Sebelumnya, Yayasan Lembaga Konsumen Indonesia (YLKI) menyoroti wacana pemerintah mengubah skema subsidi KRL Jabodetabek berbasis nomor induk kependudukan (NIK). Wacana tersebut dinilai kurang tepat bahkan absurd.

Pengurus Harian YLKI Agus Suyatno menegaskan kebijakan itu kurang tepat untuk diterapkan.

"Terkait penggunaan NIK untuk penyaluran subsidi KRL ini kebijakan yang absurd, kebijakan yang aneh menurut YLKI," kata Agus kepada Liputan6.com, Jumat (30/8/2024).

Dia juga memandang kebijakan itu akan sulit diterapkan. Serta, akan menimbulkan kekacauan di para pengguna layanan.

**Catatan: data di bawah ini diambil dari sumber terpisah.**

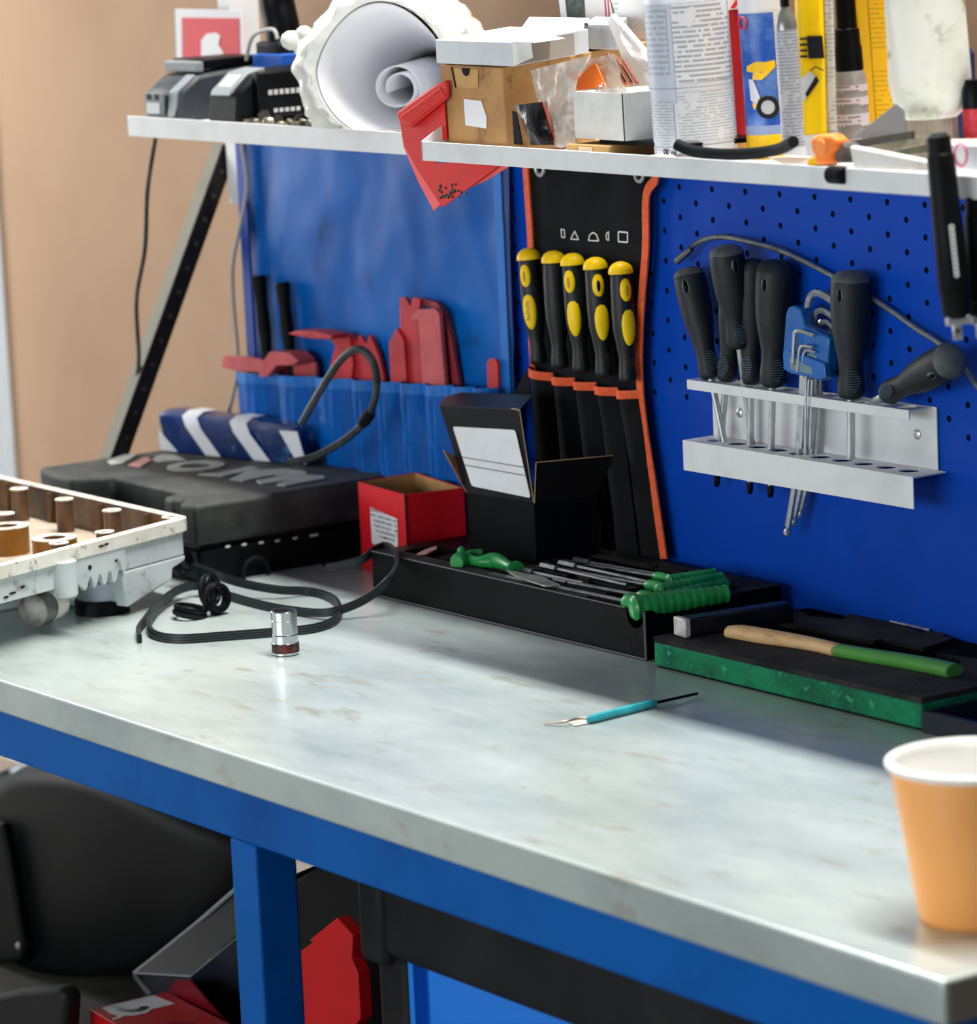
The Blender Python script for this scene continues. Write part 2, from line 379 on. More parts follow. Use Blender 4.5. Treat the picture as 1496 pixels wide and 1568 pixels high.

"Selain akan sulit diimplementasikan di lapangan juga potensi terjadinya chaos akan terbuka," tegasnya.

Agus menilai, jika tujuannya adalah menaikkan tarif, seharusnya pemerintah secara gamblang mengungkap rencana tersebut. Dengan begitu ada sosialisasi yang tepat sasaran.

Dia menyayangkan skema tersebut jadi pilihan. Kekhawatirannya akan muncul dua tarif berbeda padahal masyarakat menggunakan layanan yang sama.

"Jadi kalau pemerintah dalam hal ini Kemenhub ingin melakukan penyesuaian tarif sebaiknya memang dengan terbuka memyatakan akan ada penyesuaian tarif daripada dengan sistem dual tarif berbeda," jelasnya.

"Yang satu menggunakan NIK kemudian mendapat subsidi sementara yang lain tidak. Ini satu layanan satu moda tetapi dengan tarif yang berbeda itu justru akan membingungkan konsumen," dia menambahkan.